Alla luce della normativa internazionale sopra richiamata, pur riconoscendo un largo margine di apprezzamento agli Stati parte della Convenzione nella scelta relativa alla opportunità di predisporre trattamenti differenziati nei confronti di determinati soggetti, la Corte europea ha affermato che una eventuale differenza di trattamento, fondata esclusivamente sull'origine etnica dei soggetti, dovrebbe tradursi in una misura "oggettivamente e ragionevolmente giustificabile".

Detto in altri termini, secondo quanto sottolineato dai supremi giudici, affinchè un siffatto trattamento sia considerato dalla Corte "misura necessaria" per il raggiungimento di una parità sostanziale dei soggetti che ne sono destinatari esso deve rispondere ad un bisogno sociale effettivo e preminente e deve essere proporzionale all'obiettivo perseguito, mediante la predisposizione dei mezzi più appropriati, senza omettere il necessario bilanciamento degli interessi in gioco nel singolo caso di specie. Pertanto, la previsione di un trattamento differenziato comporta una discriminazione esclusivamente nel caso in cui non sia riscontrabile una motivazione oggettiva e ragionevole tale da giustificare l'adozione di una siffatta misura.

Alla luce di tali considerazioni, i supremi giudici non hanno ravvisato, nella valutazione del caso di specie, una "discriminazione diretta" derivante da una politica statale particolarmente restrittiva, in grado di creare situazioni di effettivo svantaggio o marginalità sociale a scapito della generalità della minoranza rom presente nel territorio della Repubblica croata.

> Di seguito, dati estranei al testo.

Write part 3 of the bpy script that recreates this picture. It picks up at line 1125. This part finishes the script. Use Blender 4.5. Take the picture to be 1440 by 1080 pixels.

Tuttavia, pur evidenziando le oggettive difficoltà incontrate dalle autorità statali nella predisposizione dei mezzi idonei a risolvere i problemi di apprendimento della lingua croata da parte degli studenti di origine rom, la Corte europea, per 9 voti a favore e 8 contrari, ha valutato la scelta operata dagli istituti scolastici di Podturen e di Macinec alla stregua di una "discriminazione indiretta", non esistendo un "rapporto ragionevole di proporzionalità tra i mezzi utilizzati e lo scopo perseguito" e non essendo rinvenibile una "giustificazione oggettiva e ragionevole" su cui poter fondare la legittimità dell'esercizio del margine di apprezzamento riconosciuto alle istituzioni nazionali.

Come sottolineato dal giudice europeo, l'adozione di test linguistici per l'ammissione alle scuole primarie e il successivo trasferimento dei bambini rom in "classi speciali" ha avuto come unica conseguenza quella di acuire la condizione di emarginazione di una minoranza già considerata dalla Corte come "particolarmente sfavorita e vulnerabile" nonché bisognosa "di una protezione speciale", configurando una grave violazione dell'art. 14 della Convenzione (divieto di discriminazione) letto in combinato disposto con l'art. 2 del Protocollo addizionale alla CEDU (diritto all'istruzione).

Come precedentemente accennato, ben otto giudici hanno espresso (congiuntamente) una opinione parzialmente dissenziente da quella della maggioranza della Corte, contestando apertamente la decisione di riconoscere la sussistenza di una discriminazione indiretta nel caso di specie.

I giudici hanno motivato il proprio dissenso sulla base dell'asserita impossibilità di ravvisare una definizione chiara ed univoca atta ad identificare con precisione l'eventuale comportamento lesivo posto in essere da uno Stato in tale delicata materia, invitando, per tale motivo, la maggioranza dei giudici che compongono la Grande Chambre a chiarire ulteriormente i criteri utilizzati per valutare la misura posta in essere dalle autorità croate alla stregua di "discriminazione indiretta" fondata su motivi legati alla razza e all'origine etnica dei ricorrenti convenuti in giudizio.